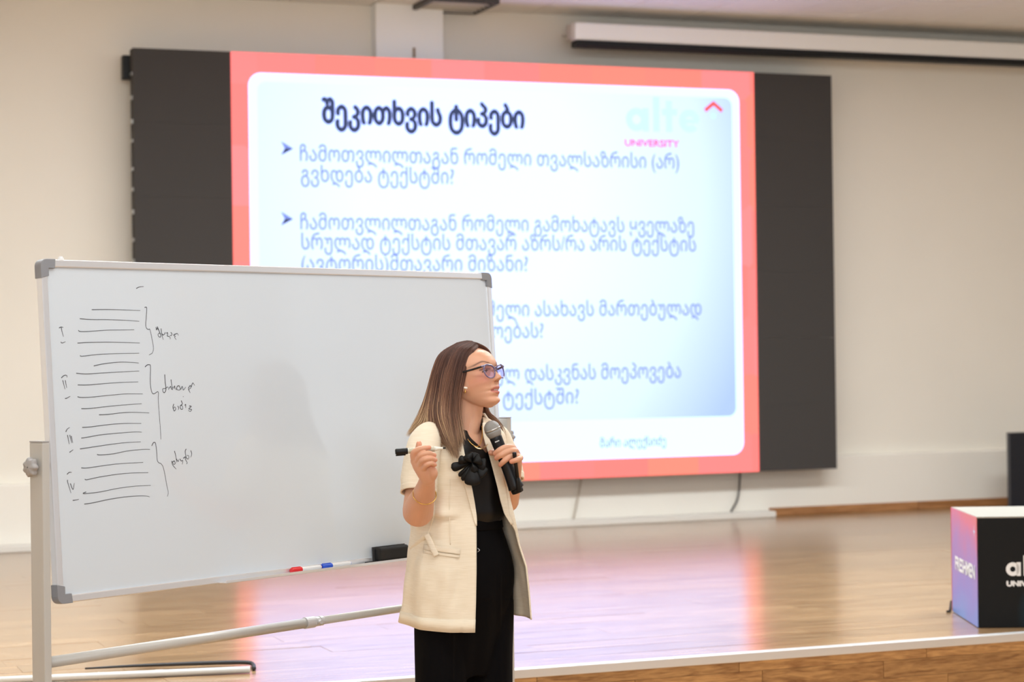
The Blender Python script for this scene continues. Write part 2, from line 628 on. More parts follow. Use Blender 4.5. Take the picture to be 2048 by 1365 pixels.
def logo(c, ux, uz, k):
    """geometric lower-case word 'alte'; k = x-height in metres, c = left end of the baseline"""
    mb = MB()
    w = k * 0.30
    cc = lambda x, z: np.array(c) + np.array(ux) * x * k + np.array(uz) * z * k
    letter_ring(mb, cc(0.5, 0.5), ux, uz, 0.35 * k, w)
    bar(mb, cc(0, 0), ux, uz, 0.78 * k, 1.08 * k, 0, k)
    bar(mb, cc(0, 0), ux, uz, 1.28 * k, 1.58 * k, 0, 1.5 * k)
    bar(mb, cc(0, 0), ux, uz, 1.88 * k, 2.18 * k, 0, 1.35 * k)
    bar(mb, cc(0, 0), ux, uz, 1.70 * k, 2.42 * k, 0.72 * k, k)
    letter_ring(mb, cc(3.0, 0.5), ux, uz, 0.35 * k, w, 0, 318)
    bar(mb, cc(0, 0), ux, uz, 2.62 * k, 3.42 * k, 0.40 * k, 0.58 * k)
    return mb


a = hit(1252, 262, 1, LY - 0.006); q = hit(1400, 262, 1, LY - 0.006)
logo(a, (1, 0, 0), (0, 0, 1), (q[0] - a[0]) / 3.5).build('logo_word', m_lg, led, off=LO)
c = hit(1427, 204, 1, LY - 0.006)
mb = MB()
k = 0.062
for s_ in (-1, 1):
    mb.add([c + (0, 0, .008), c + (0, 0, -.028), c + (s_ * k, 0, -.028 - k * .8), c + (s_ * k * 1.25, 0, -.003 - k * .8)], [(0, 1, 2, 3)])
mb.build('logo_chevron', m_rd, led, off=LO)
c = hit(1427, 232, 1, LY - 0.006)
mb = MB(); letter_ring(mb, c, (1, 0, 0), (0, 0, 1), 0.012, 0.024, n=12); mb.build('logo_dot', m_lg, led, off=LO)
for yy in (297, 438):
    c = hit(562, yy, 1, LY - 0.006)
    mb = MB()
    mb.add([c + (0, 0, .05), c + (0.085, 0, 0), c + (.026, 0, 0)], [(0, 1, 2)])
    mb.build('bullet_arrow', m_tx, led, off=LO)
    mb = MB()
    mb.add([c + (.085, 0, 0), c + (0.0, 0, -.045), c + (.026, 0, 0)], [(0, 1, 2)])
    mb.build('bullet_arrow', m_tt, led, off=LO)

# cables hanging below the video wall
for (pa, pb, pc, col, lab) in (((1481, 948), (1476, 995), (1462, 1027), srgb(70, 64, 58), 'thin dark cable hanging below the right side of the video wall'),
                               ((1164, 958), (1156, 995), (1147, 1030), srgb(196, 184, 168), 'thin pale cable hanging below the middle of the video wall')):
    A = hit(*pa, 1, 13.79); B = hit(*pb, 1, 13.79); Cc = hit(*pc, 1, 13.79)
    A[2] = 0.72
    Cc[2] = LEDGE - 0.39
    mb = MB().tube(crom([A, B, Cc], 14), 0.0075, 8)
    tag(mb.build('cable', mat('cable_skin', col, 0.5), smooth=True), lab, 'cable')

# ------------------------------------------------------------------ rolled projection screen under the ceiling
ps = empty('projection_screen_case', (5.69, 13.5, 3.82), 'long white roll-down projection screen case under the ceiling at right', 'projector screen')
PO = (5.69, 13.5, 3.82)
MB().box(5.69, 10.3, 13.5, 13.62, 3.822, 3.948).build('case', mat('case_white', srgb(248, 248, 246), 0.3), ps, off=PO, bevel=0.015)
MB().box(5.70, 10.29, 13.498, 13.61, 3.776, 3.8215).build('screen_roll', m_dark, ps, off=PO, bevel=0.006)
MB().box(5.665, 5.69, 13.505, 13.615, 3.83, 3.94).build('end_cap', mat('cap_grey', srgb(196, 188, 178), 0.4), ps, off=PO, bevel=0.006)
MB().box(5.75, 10.2, 13.622, WY, 3.90, 3.915).build('mounting_rail', mat('rail_cream', srgb(220, 214, 204), 0.5), ps, off=PO)

# ------------------------------------------------------------------ mobile whiteboard
TL = np.array([0.874, 6.102, 1.905])
Bd = np.array([0.8718, 0.4898, 0.0]); Bd /= np.linalg.norm(Bd)
nf = np.array([Bd[1], -Bd[0], 0.0])
tt = 0.062
Dn = np.array([0, 0, -1.0]) * math.cos(tt) + nf * math.sin(tt)
Nn = nf * math.cos(tt) + np.array([0, 0, 1.0]) * math.sin(tt)
BW, BH = 2.023, 1.0


def bp(s, v, n=0.0):
    return TL + Bd * s + Dn * v + Nn * n


def onboard(px, py, n=0.0):
    d = ray(px, py)
    c0 = np.array([0, 0, CAMH])
    t = np.dot(bp(0, 0, n) - c0, Nn) / np.dot(d, Nn)
    return c0 + d * t


def bbox3(mb, o, ax, ay, az, x0, x1, y0, y1, z0, z1):
    o = np.array(o)
    c = [o + ax * x + ay * y + az * z for z in (z0, z1) for (x, y) in ((x0, y0), (x1, y0), (x1, y1), (x0, y1))]
    return mb.add(c, [(0, 3, 2, 1), (4, 5, 6, 7), (0, 1, 5, 4), (1, 2, 6, 5), (2, 3, 7, 6), (3, 0, 4, 7)])


m_board = mat('whiteboard_enamel', srgb(213, 222, 231), 0.22, var=0.012, vscale=1.2, coat=1.0, coatrough=0.07)
m_alu = mat('aluminium', srgb(232, 234, 238), 0.28, 0.6)
m_corner = mat('grey_corner_plastic', srgb(138, 140, 146), 0.5)
m_tubew = mat('light_grey_steel', srgb(194, 192, 187), 0.35, spec=0.5)
m_knob = mat('grey_knob', srgb(170, 168, 168), 0.4)

root_at = np.array([*(bp(BW / 2, 0.5)[:2]), 0.0])
wbd = empty('mobile_whiteboard', root_at, 'large wheeled whiteboard on grey posts with handwritten lines and numerals', 'whiteboard')
mb = MB(); bbox3(mb, TL, Bd, Dn, Nn, 0.012, BW - 0.012, 0.012, BH - 0.012, -0.018, -0.003)
panel = mb.build('writing_panel', m_board, wbd, off=root_at)
fw = 0.022
for nm, a_ in (('frame_rail', (0.045, BW - 0.045, 0, fw)), ('frame_rail', (0.045, BW - 0.045, BH - fw, BH)),
               ('frame_rail', (0, fw, 0.045, BH - 0.045)), ('frame_rail', (BW - fw, BW, 0.045, BH - 0.045))):
    mb = MB(); bbox3(mb, TL, Bd, Dn, Nn, a_[0], a_[1], a_[2], a_[3], -0.022, 0.004)
    mb.build(nm, m_alu, wbd, off=root_at, bevel=0.003)
for cs, cv in ((0, 0), (1, 0), (0, 1), (1, 1)):
    mb = MB()
    s0, v0 = cs * BW, cv * BH
    sg, vg = (1 - 2 * cs), (1 - 2 * cv)
    # rounded L-shaped corner cover
    out = []
    n = 6
    R_ = 0.022
    for k in range(n + 1):
        t = math.radians(180 + 90 * k / n)
        out.append((R_ + R_ * math.cos(t) - 0.002, R_ + R_ * math.sin(t) - 0.002))
    poly = out + [(0.052, -0.002), (0.049, 0.026), (0.026, 0.026), (0.026, 0.048), (-0.002, 0.055)]
    P = [bp(s0 + sg * x, v0 + vg * y, 0.006) for x, y in poly]
    Q = [bp(s0 + sg * x, v0 + vg * y, -0.025) for x, y in poly]
    n_ = len(P)
    mb.add(P + Q, [tuple(range(n_)), tuple(range(n_, 2 * n_))[::-1]] + [(i, (i + 1) % n_, n_ + (i + 1) % n_, n_ + i) for i in range(n_)])
    mb.build('corner_cap', m_corner, wbd, off=root_at, bevel=0.0015)
# narrow pen tray lip under the right half
mb = MB(); bbox3(mb, TL, Bd, Dn, Nn, 0.62, BW - 0.05, BH - 0.004, BH, 0.004, 0.036)
bbox3(mb, TL, Bd, Dn, Nn, 0.62, BW - 0.05, BH - 0.009, BH, 0.034, 0.037)
mb.build('pen_tray', m_alu, wbd, off=root_at, bevel=0.001)

# handwriting, traced as ink strokes lying on the panel
HW = """183,619.3 215,619 248,619.8 280,621|159,637.3 180,639 215,639.3 250,640.5 278,642.6|156,660.5 160,663 175,663 210,660.5 240,660 268,659.5|154.5,686.3 175,685 215,684.3 250,685 279,686|159.5,711 164,712.5 190,709.5 220,707.6 278,706.4|187,732 205,728 235,724.5 260,724.6 277,726|152,746.5 172,748 205,746 240,744 278,742|155,770 175,770 205,767.5 240,765 276,763.7|154.5,793.5 162,795 180,794.5 215,791 250,788 285,788|162,817.5 180,817 220,812.5 260,809 283,807.5|197.5,829.7 215,829 245,825.5 270,824.7 298,826|164,855 180,854 220,849 250,847 282,847|162,876.4 175,874.5 200,870 240,866 270,864 283,864.5|159.5,898 180,895 220,889 250,885.5 281,883.7|193.5,909 200,910 225,908 255,902 285,899 299.5,899|162,936 175,936 210,931 240,927.5 286,925|169,958.5 174,959.5 200,954 240,948 270,946 296,945.6|172,984 166,986.5 170,987.5 200,984 235,977 270,972.5 301,971|168,1008.5 185,1006 215,999.5 250,994 280,992 293,992.5 299,994
288.5,615 291,614.3 293,616.5 292,635 291,650 293,657 297,659 299.5,659.5 304,680 306.5,697 304,706 301,708 297.5,710|289.5,734 294,730 298,729.5 300.5,733 300,760 301,775 304,786 308,787.5 312,785 315,783.5 316.5,787 316,800 319,840 321,870 321.3,879|303,892 306,886 309,885 311,889 313,905 314,920 317,925.5 322,928 327,938 333,970 336,985 334,993.5
117.5,656 122,654 126,655|122,655 124,665 126.5,673.5|121,684 124,686 130.5,683.5
122,756 127,751.5 131.5,750.5 133.5,752 133.5,755|125,760.5 129.5,778.5|130,760.5 133,776|129.5,797 133,796.5 140,792.5
131,864 134,858.5 139,855|134.5,870 138,888.5|139,870 143,886|142,872 145,886|138.5,905 146,899.5
133.5,949 138,945 143,945|135,960 134.5,963 138,975 141.5,986.5|140,967 145.5,979 148,966.5|145,1001 150,1000.5 157.5,999
311.5,654 312.5,660 314,656 316,660|314,653 317,660 321,671 320,674 317,673 315.5,669 318,666.5 321,667|321.5,657 323,668 326,679.5|323,667 326,670 330,666 329,664.5|332.5,667 334,665 335,668 334,672 338,673 340,676 339.5,678.5|341,664.5 343.5,668 342,671 339,671|349,668 347,670.5 350,672.5 349,675 352,679.5|349,669 354,667 356.5,671
272,577 278,574 287,573
329,749 330,765 331.5,778 329,785 326,784 325,778 330,777 335,774 337,780|341.5,759 343,770 345,780|338,777 341,773 343,779 346,773|347,777 349,772 350,779|352,780 354,773 358,772 360,779 355,780 353,777|361,779 364,773 366,780 369,777 371,774|376,777 380,771 381,776 376,779|376,778 378,782 380,786|382,774 385,766 389,771
347,808 345.5,815 348,822 351,818 349,814 346,817|355,812 357,816 356,820|362,801 364,808 360,812 361,818 365,818 364,812 361,811|369,811 371,809 371,816|378,812 382,813 377,818 383,819 380,823 376,821|365.6,793 366.6,793.6
343,922 345,930 352,938.5|344,925 348,922 350,927 347,929 345,926|348.5,902 351,912 353,925|352,918 356,923 357,919|359,918 362,922 365,921 364,929|366,917 370,914 371,920 374,926 372,928|372,898 370,903 372,915 376,918 377,912 373,911|381,901 383,908 381,915"""
names = ['ruled_strokes', 'curly_braces'] + ['roman_numeral'] * 4 + ['handwritten_word', 'faint_stroke'] + ['handwritten_word'] * 3
m_ink = mat('marker_ink', srgb(66, 68, 76), 0.5)
m_ink2 = mat('marker_ink_thin', srgb(84, 88, 94), 0.5)
for gi, grp in enumerate(HW.split('\n')):
    mb = MB()
    for st in grp.split('|'):
        pts = [tuple(map(float, q.split(','))) for q in st.split()]
        if len(pts) < 3:
            pts = [pts[0], ((pts[0][0] + pts[1][0]) / 2, (pts[0][1] + pts[1][1]) / 2), pts[1]]
        W3 = np.array([onboard(x + .5, y + .5, -0.0026) for x, y in crom(pts, max(8, len(pts) * 5))])
        w = np.linspace(1.25, 0.7, len(W3)) * (0.00105 if gi < 2 else 0.00115)
        T = np.gradient(W3, axis=0)
        T /= np.linalg.norm(T, axis=1)[:, None] + 1e-9
        sd = np.cross(T, Nn)
        mb.grid(np.stack([W3 - sd * w[:, None], W3 + sd * w[:, None]], axis=1))
    me = bpy.data.meshes.new(names[gi])
    me.from_pydata((np.array(mb.v) - root_at).tolist(), [], mb.f)
    me.materials.append(m_ink2 if gi == 0 else m_ink)
    o = bpy.data.objects.new(names[gi], me); COL.objects.link(o); o.parent = wbd
    if gi < 2: o['kind'] = 'stuff'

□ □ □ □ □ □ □

• **Goal**:
Leave out the pictures and restate, word for word, the lines from the top of the data through the line containing "mb.build('bullet_arrow', m_tt, led, off=LO)", both included.

• **Output of the exercise**:
The Blender Python script for this scene continues. Write part 2, from line 628 on. More parts follow. Use Blender 4.5. Take the picture to be 2048 by 1365 pixels.
def logo(c, ux, uz, k):
    """geometric lower-case word 'alte'; k = x-height in metres, c = left end of the baseline"""
    mb = MB()
    w = k * 0.30
    cc = lambda x, z: np.array(c) + np.array(ux) * x * k + np.array(uz) * z * k
    letter_ring(mb, cc(0.5, 0.5), ux, uz, 0.35 * k, w)
    bar(mb, cc(0, 0), ux, uz, 0.78 * k, 1.08 * k, 0, k)
    bar(mb, cc(0, 0), ux, uz, 1.28 * k, 1.58 * k, 0, 1.5 * k)
    bar(mb, cc(0, 0), ux, uz, 1.88 * k, 2.18 * k, 0, 1.35 * k)
    bar(mb, cc(0, 0), ux, uz, 1.70 * k, 2.42 * k, 0.72 * k, k)
    letter_ring(mb, cc(3.0, 0.5), ux, uz, 0.35 * k, w, 0, 318)
    bar(mb, cc(0, 0), ux, uz, 2.62 * k, 3.42 * k, 0.40 * k, 0.58 * k)
    return mb


a = hit(1252, 262, 1, LY - 0.006); q = hit(1400, 262, 1, LY - 0.006)
logo(a, (1, 0, 0), (0, 0, 1), (q[0] - a[0]) / 3.5).build('logo_word', m_lg, led, off=LO)
c = hit(1427, 204, 1, LY - 0.006)
mb = MB()
k = 0.062
for s_ in (-1, 1):
    mb.add([c + (0, 0, .008), c + (0, 0, -.028), c + (s_ * k, 0, -.028 - k * .8), c + (s_ * k * 1.25, 0, -.003 - k * .8)], [(0, 1, 2, 3)])
mb.build('logo_chevron', m_rd, led, off=LO)
c = hit(1427, 232, 1, LY - 0.006)
mb = MB(); letter_ring(mb, c, (1, 0, 0), (0, 0, 1), 0.012, 0.024, n=12); mb.build('logo_dot', m_lg, led, off=LO)
for yy in (297, 438):
    c = hit(562, yy, 1, LY - 0.006)
    mb = MB()
    mb.add([c + (0, 0, .05), c + (0.085, 0, 0), c + (.026, 0, 0)], [(0, 1, 2)])
    mb.build('bullet_arrow', m_tx, led, off=LO)
    mb = MB()
    mb.add([c + (.085, 0, 0), c + (0.0, 0, -.045), c + (.026, 0, 0)], [(0, 1, 2)])
    mb.build('bullet_arrow', m_tt, led, off=LO)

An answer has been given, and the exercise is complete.